Konnektid With Your Neighbors And Learn From Them

Sharing is caring. Konnektid, a start-up that wants to stimulate neighbors around the world to share their skills and knowledge, strongly believes in that saying.

The founders of the platform want to emphasize that the potential to learn anything is right in our own neighborhood, and that all we need is help discovering. So that’s where they come in with their online network of neighbors willing to share their knowledge of sports, language, or some other expertise.

Konnektid

In the past we could rent a video tape or a car, or borrow a bike from a friend, but it was never as easy as it is today to access goods, knowledge or time of people we otherwise consider strangers. The term used to describe this kind of socio-economic ecosystem is Sharing Economy. According to Benita Matofska, chief at The People Who Share, it is a system built around the sharing of human and physical resources. It includes the shared creation, production, distribution, trade and consumption of goods and services by different people and organizations and is often enabled by technology and peer communities. Technology, in this case, doesn’t isolate but helps bring people together.

Konnektid

At Konnektid they don’t accept money — instead they accept knowledge. By offering to teach someone something you know or are passionate about you can access the knowledge you need or learn something you’ve always wanted to learn. They are certain that everybody has a talent or at least a passion for something, so they think each one of us has something to offer. “Everyone you will ever meet knows something you don’t.”

Konnektid

How does it work?
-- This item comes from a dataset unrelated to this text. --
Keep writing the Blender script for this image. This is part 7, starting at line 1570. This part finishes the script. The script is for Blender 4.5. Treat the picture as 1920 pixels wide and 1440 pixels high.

You register on their online platform, write of what knowledge you dispose and what would you like to learn. Konnektid then connects you with neighbors who can help you. If you don’t know yet what you want to learn, you can explore their database and see what kind of unique skills people around you are offering and contact them directly. In Chennai, India, you can learn chess, in Zürich how to play tennis, and in North Amsterdam there is a chef willing to teach you how to cook raw food.

By engaging in this kind of practice you’re not only accessing knowledge, but also puncturing the social bubble most of us live in and making meaningful connections, giving the faces you know names and stories. You also tighten the community ties and work towards building a trust inside it.